Let $\vec{\alpha}:I\to \mathbb{R}^3$ be an arclength parametrized curve such that $\kappa(s)>0$ and $\tau(s)\neq 0$ for all $s \in I.$ If $\vec{\alpha}''(s)\cdot \vec{u}=0$ for all $s\in I$ for some $\vec{u}\in \mathbb{R}^3$, prove that $$\tau(s)+\left(\frac{\kappa(s)}{\tau(s)}\right)'=0.$$
Attempt. One thought is that since $\vec{\alpha}''(s)\cdot \vec{u}=0$ for all $s\in I$, we get $\vec{\alpha}'\cdot \vec{u}$ is constant in $I$ and the curve is a generalized helix. In that case $\frac{\kappa}{\tau}$ is constant and the desired equality becomes $\tau =0$, which contradicts the given hypothesis about the torsion. Is there a flaw in the above argument?
Another thought was that curve $\vec{\alpha}''$ is planar, so it's torsion is zero, i.e. $(\vec{\alpha}''',\vec{\alpha}'''',\vec{\alpha}''''')=0.$
Thank in advance for the help.
I think your argument is correct and that the statement is flawed. One has: $\kappa(s)/\tau(s)$ is constant.
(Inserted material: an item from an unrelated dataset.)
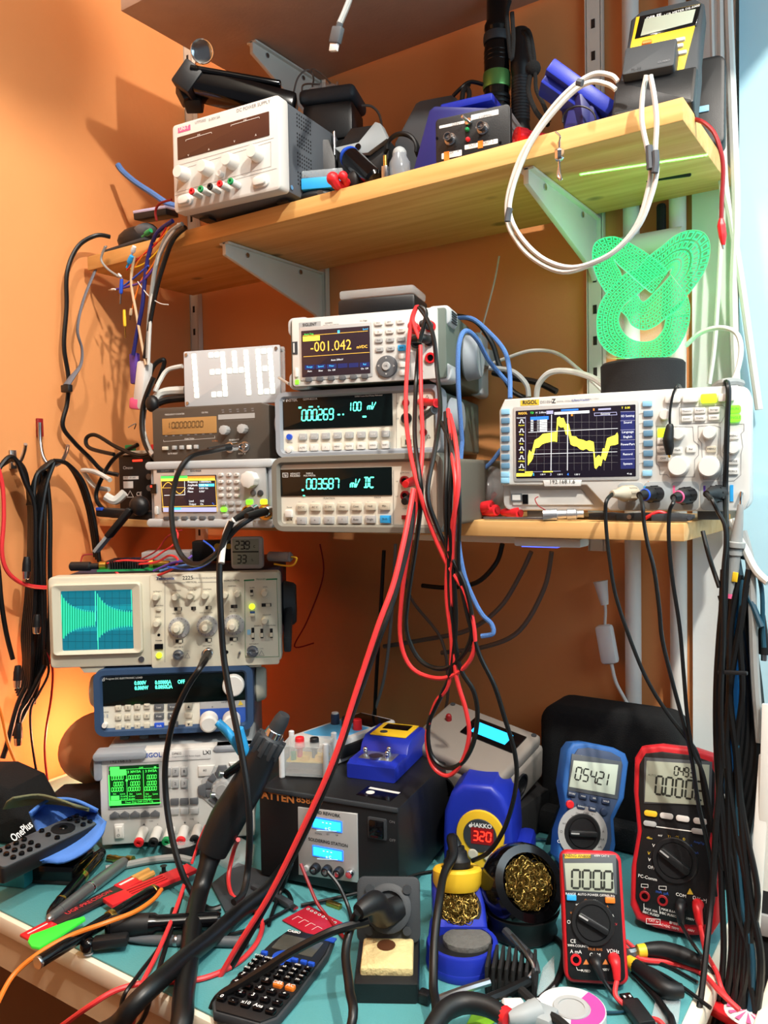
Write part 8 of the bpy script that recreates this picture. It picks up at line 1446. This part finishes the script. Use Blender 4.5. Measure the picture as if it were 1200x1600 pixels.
def flatpoly(name,label,cat,pts,h,m,bev=.001):
 P_=[dk(x,y,0)for x,y in pts];c_=sum(P_,Vector())/len(P_);b=MB();b.T=TF;b.prism([(p.x-c_.x,p.y-c_.y)for p in P_],0,h,bev);b.T=Matrix.Identity(4);o=b.build(name,m,None,base=False);o.location=(c_.x,c_.y,D0+.0003);return tag(o,label,cat)
o=flatpoly('green_tool','flat bright green plastic opening tool sticking over the desk edge','tool',[(44,1488),(48,1478),(70,1470),(105,1456),(132,1448),(134,1452),(95,1478),(62,1498),(50,1496)],.004,'green_glow');o.location.z=D0+.010
pen('fountain_pen','long black fountain pen with gold ring lying over the desk edge',58,1505,247,1388,.0085,[(0,0),(.75,.004),(.85,.03),(.88,.35),(.92,.55),(1,.56),(1.02,.9),(.9,.97),(.4,1),(0,1)],'black_gloss',(('gold_ring',.55,.59,1.08,'gold'),('gold_band',.945,.965,1.0,'gold'),('metal_end',.0,.02,.84,'steel')),None,.012)
pen('soldering_tweezer','thick black tool handle lying across the cables at the desk front',165,1448,345,1437,.0125,[(0,0),(.8,.01),(.95,.03),(1,.05),(1,.42),(.8,.45),(.78,.97),(.6,1),(0,1)],'black_gloss',(('grip',.04,.40,1.03,'black_rubber'),),None,.006,'tool')
pen('metal_pen','dark gunmetal pen lying below the thick black handle',195,1468,388,1472,.0062,[(0,0),(.3,.01),(.75,.14),(.9,.22),(1,.4),(1,.97),(.8,1),(0,1)],'graphite',(('band',.40,.43,1.05,'steel'),('end_band',.93,.95,1.05,'chrome')))
t=thing('caster_ball','small black ball ended lever at the white desk edge','knob',dk(138,1490),0);b=MB();b.ball((0,0,.010),.0095,18);b.build('ball','black_gloss',t);b=MB();b.bar((.004,.004,.012),(.035,.030,.014),.016,.012,.003);b.build('lever','black_plastic',t);b=MB();b.lathe([(.006,.0),(.006,.002),(0,.002)],16);b.build('foot','button_grey',t)
A=dk(168,1340,.006);t=thing('brass_fitting','small gold hose fitting lying in front of the green screen supply','fitting',A,0);d=Vector((.95,.32,0)).normalized();b=MB();b.lathe([(.004,0),(.005,.004),(.004,.008),(.0052,.012),(.0042,.018),(.0048,.03),(.0065,.032),(.0068,.042),(0,.042)],14,(0,0,0),d);b.build('body','brass',t)
pen('pen_top','black pen cap lying left of the gold fitting',128,1352,162,1330,.0062,[(0,0),(.9,.02),(1,.2),(1,.95),(0,1)],'black_gloss',(('ring',.1,.16,1.05,'graphite'),),None,0,'cap')
cable('grey_tube',[(165,1358,'z',D0+.006),(195,1352,'z',D0+.006),(235,1344,'z',D0+.006),(275,1340,'z',D0+.007),(300,1345,'z',D0+.006)],.0052,'cable_grey','grey rubber tube lying behind the red slotted strip','tube')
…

Here are my calculations:
We may assume that $u=(0,0,1)$ so that $n(s)=(\cos \phi(s),\sin \phi(s),0)$, for some function $\phi(s)$. Now, $t(s)\cdot n(s)=0$, so $t(s)=(-\alpha \sin \phi(s), \alpha \cos \phi(s), \beta)$ with $\alpha^2+\beta^2=1$. A priory $\alpha$ and $\beta$ depends upon $s$ but here is where the auxiliary condition enters: $t'(s)\cdot u=0$ so $\beta$ is a constant, whence also $\alpha$.
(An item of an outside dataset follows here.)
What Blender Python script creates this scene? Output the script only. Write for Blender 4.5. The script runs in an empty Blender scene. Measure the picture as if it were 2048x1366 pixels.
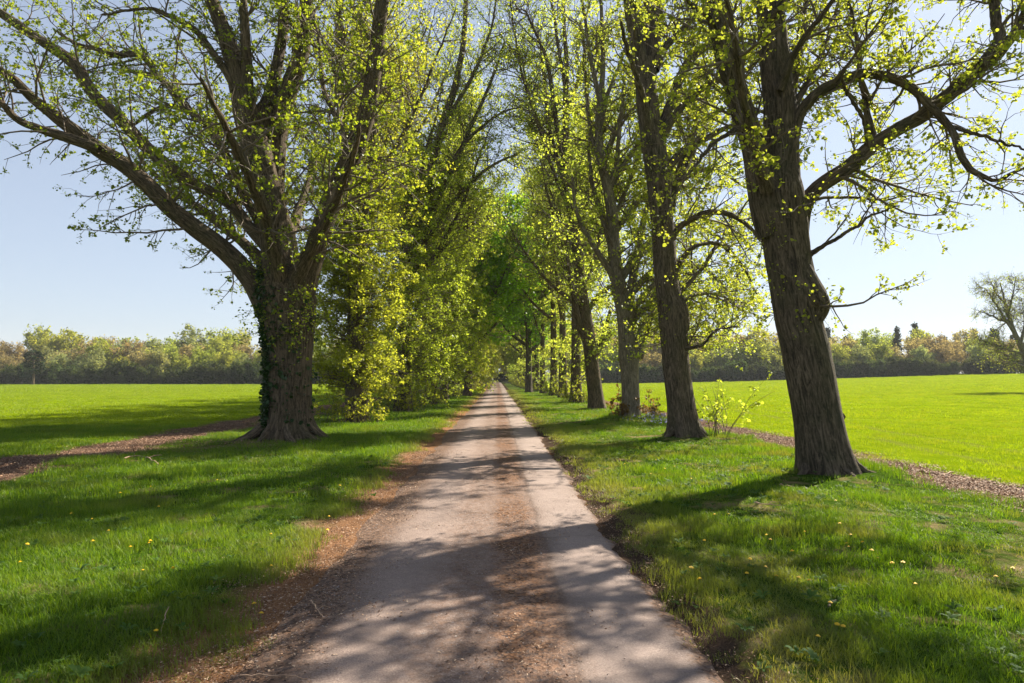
import bpy, math, random
import numpy as np
from mathutils import Vector, Matrix, Euler

sc = bpy.context.scene
# ------------------------------------------------------------------ camera, sky, sun, exposure
EYE = 1.7
FPX = 1365.0                      # focal length in pixels of a 2048 px wide picture (24 mm)
YAW = math.radians(1.217)         # to the right of +Y
PITCH = math.radians(3.02)        # upwards
cam_d = bpy.data.cameras.new('camera')
cam_d.lens = 24.0
cam_d.sensor_width = 36.0
cam_d.clip_end = 5000.0
cam_d.clip_start = 0.05
cam = bpy.data.objects.new('camera', cam_d)
cam.location = (0, 0, EYE)
cam.rotation_euler = Euler((math.pi / 2 + PITCH, 0, -YAW), 'XYZ')
sc.collection.objects.link(cam)
sc.camera = cam

SUN_EL = math.radians(40.0)
SUN_AZ = math.radians(46.0)       # clockwise from +Y (towards +X)
w = bpy.data.worlds.new("World")
sc.world = w
w.use_nodes = True
nt = w.node_tree
sky = nt.nodes.new('ShaderNodeTexSky')
sky.sky_type = 'NISHITA'
sky.sun_disc = False
sky.sun_elevation = SUN_EL
sky.sun_rotation = SUN_AZ
sky.air_density = 1.0
sky.dust_density = 0.5
sky.ozone_density = 2.5
bg = nt.nodes['Background']
bg.inputs['Strength'].default_value = 0.10
hs_ = nt.nodes.new('ShaderNodeHueSaturation'); hs_.inputs['Saturation'].default_value = .70
gm_ = nt.nodes.new('ShaderNodeGamma'); gm_.inputs['Gamma'].default_value = .55
ml_ = nt.nodes.new('ShaderNodeMix'); ml_.data_type = 'RGBA'; ml_.blend_type = 'MULTIPLY'; ml_.inputs[0].default_value = 1.0
ml_.inputs[7].default_value = (.99, 1.06, 1.18, 1)
nt.links.new(sky.outputs[0], hs_.inputs['Color']); nt.links.new(hs_.outputs[0], gm_.inputs['Color'])
nt.links.new(gm_.outputs[0], ml_.inputs[6]); nt.links.new(ml_.outputs[2], bg.inputs['Color'])

sun_d = bpy.data.lights.new('sun', 'SUN')
sun_d.energy = 5.0
sun_d.angle = math.radians(0.53)
sun_d.color = (1.0, 0.925, 0.78)
sun = bpy.data.objects.new('sun', sun_d)
sdir = Vector((math.sin(SUN_AZ) * math.cos(SUN_EL), math.cos(SUN_AZ) * math.cos(SUN_EL), math.sin(SUN_EL)))
sun.rotation_euler = sdir.to_track_quat('Z', 'Y').to_euler()
sc.collection.objects.link(sun)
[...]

Now $b=t\times n= (\beta \sin \phi(s), -\beta \cos \phi(s), \alpha)$, and then taking derivatives you verify: $t'(s) = \kappa(s) n(s)$ with $\kappa(s)=-\alpha \phi'(s)$ and $b'(s)=-\tau(s) \phi'(s)$ with $\tau(s) = -\beta \phi'(s)$. In other words, $\kappa(s)/\tau(s) = \alpha/\beta$ is a constant.